High Taxes Are Not What We Need

What? Higher taxes aren’t good? Really?

Every rising generation needs to be taught the basics — and at times it seems as if Republicans and conservatives are failing to get the job done. For many, the subject of economics, government spending and debt, causes their eyes to glaze over. They don’t know why they should care. Raise taxes on the rich? Why not? They can afford it!

For many years economist Stephen Moore has been an effective voice on behalf of limited government, fiscal restraint, lower taxes, and for what’s possible regarding growth and rising standards of living for everyone. Recently he had an article published in the Washington Times that laid out in nice, simple terms, the very message Republicans and conservatives need to disseminate to the masses on a continual basis. Here is the first part of Moore’s article — as you’ll see, it’s not complicated. Note also the reference to Thomas Piketty’s book, which BarbWire addressed earlier this month:

In public policy, bad ideas — no matter how many times they have been discredited — never completely go away. They seem to pop up over and over. Enter the hot new book that has captured the imagination and attention of the left because it endorses an 80 percent tax rate on the rich in the name of “leveling” incomes.

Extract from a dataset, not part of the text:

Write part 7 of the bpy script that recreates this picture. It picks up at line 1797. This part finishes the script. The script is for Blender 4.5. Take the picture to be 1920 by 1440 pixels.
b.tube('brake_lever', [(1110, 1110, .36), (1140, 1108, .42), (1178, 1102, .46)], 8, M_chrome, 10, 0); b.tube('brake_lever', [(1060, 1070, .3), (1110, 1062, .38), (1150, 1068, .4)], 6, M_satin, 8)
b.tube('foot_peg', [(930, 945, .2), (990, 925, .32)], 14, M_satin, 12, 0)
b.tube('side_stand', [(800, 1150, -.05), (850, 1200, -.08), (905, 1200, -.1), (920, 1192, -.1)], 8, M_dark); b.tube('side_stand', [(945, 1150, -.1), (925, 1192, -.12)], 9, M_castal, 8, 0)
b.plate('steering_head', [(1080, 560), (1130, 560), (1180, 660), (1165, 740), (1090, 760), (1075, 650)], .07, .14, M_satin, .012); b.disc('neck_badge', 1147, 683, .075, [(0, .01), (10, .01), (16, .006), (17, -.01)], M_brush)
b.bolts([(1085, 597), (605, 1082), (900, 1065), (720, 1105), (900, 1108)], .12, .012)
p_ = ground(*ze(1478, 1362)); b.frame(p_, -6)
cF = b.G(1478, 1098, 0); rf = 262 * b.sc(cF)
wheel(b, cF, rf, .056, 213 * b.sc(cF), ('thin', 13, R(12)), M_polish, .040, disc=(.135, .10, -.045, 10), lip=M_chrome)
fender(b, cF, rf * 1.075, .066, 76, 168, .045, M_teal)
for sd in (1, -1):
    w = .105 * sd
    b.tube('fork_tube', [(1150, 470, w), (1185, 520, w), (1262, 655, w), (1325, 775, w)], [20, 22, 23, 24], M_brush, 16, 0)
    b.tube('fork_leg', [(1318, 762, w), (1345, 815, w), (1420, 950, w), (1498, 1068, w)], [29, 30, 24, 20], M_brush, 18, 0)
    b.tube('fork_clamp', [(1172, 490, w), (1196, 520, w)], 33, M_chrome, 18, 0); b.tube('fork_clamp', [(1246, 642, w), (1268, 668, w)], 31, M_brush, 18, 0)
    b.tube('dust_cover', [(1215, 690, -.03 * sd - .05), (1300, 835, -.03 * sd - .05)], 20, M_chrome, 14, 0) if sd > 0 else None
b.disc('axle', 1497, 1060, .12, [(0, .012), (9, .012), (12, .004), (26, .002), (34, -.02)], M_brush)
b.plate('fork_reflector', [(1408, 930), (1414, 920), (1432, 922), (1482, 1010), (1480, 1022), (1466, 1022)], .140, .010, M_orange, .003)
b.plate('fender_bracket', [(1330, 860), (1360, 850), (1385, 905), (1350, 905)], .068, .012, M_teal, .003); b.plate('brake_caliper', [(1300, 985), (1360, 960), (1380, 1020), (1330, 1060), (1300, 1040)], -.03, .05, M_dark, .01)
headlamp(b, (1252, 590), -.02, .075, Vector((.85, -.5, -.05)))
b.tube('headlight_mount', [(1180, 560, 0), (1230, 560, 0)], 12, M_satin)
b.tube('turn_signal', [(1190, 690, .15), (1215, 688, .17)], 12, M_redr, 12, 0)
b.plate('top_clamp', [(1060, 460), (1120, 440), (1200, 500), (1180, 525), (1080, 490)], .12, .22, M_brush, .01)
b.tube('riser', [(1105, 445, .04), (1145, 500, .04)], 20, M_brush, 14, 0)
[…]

The book is “Capital in the Twenty-First Century” by French economist Thomas Piketty. In addition to 1970s-style tax rates, he wants a new wealth tax on the rich and more money for social-welfare programs. He’s being treated like the modern-day Adam Smith by the media.

The way to create a more equal distribution of income, apparently, is by making everyone poorer.

Mr. Piketty warns that “meritocratic extremism” — which is another way of saying you get to keep the fruits of your labor — is ruining our nation’s economy, and if we don’t divide the pie more equally, the result could be “truly frightening.” He says that his goal is to “save capitalism,” which sounds much like the logic of President George W. Bush circa 2008 during the height of the financial crisis: We need to suspend the free-enterprise system in order to save it.

Mr. Piketty insists he has 200 years of evidence to show that tax rates can and should go much higher on the rich. He must not be counting the most recent 50 years, though, because this has been an era that has proven time and again that high tax rates can destroy an economy.

If tax rates didn’t matter, as Mr. Piketty conjectures, then it would be hard to explain why Florida and Texas — states with no state income tax — have gained four times the number of jobs over the past 20 years as the two states with the highest rates, California and New York (with rates close 13 percent). If overspending and high tax rates create a workers’ paradise, why have American workers left these two states in such a steady stream?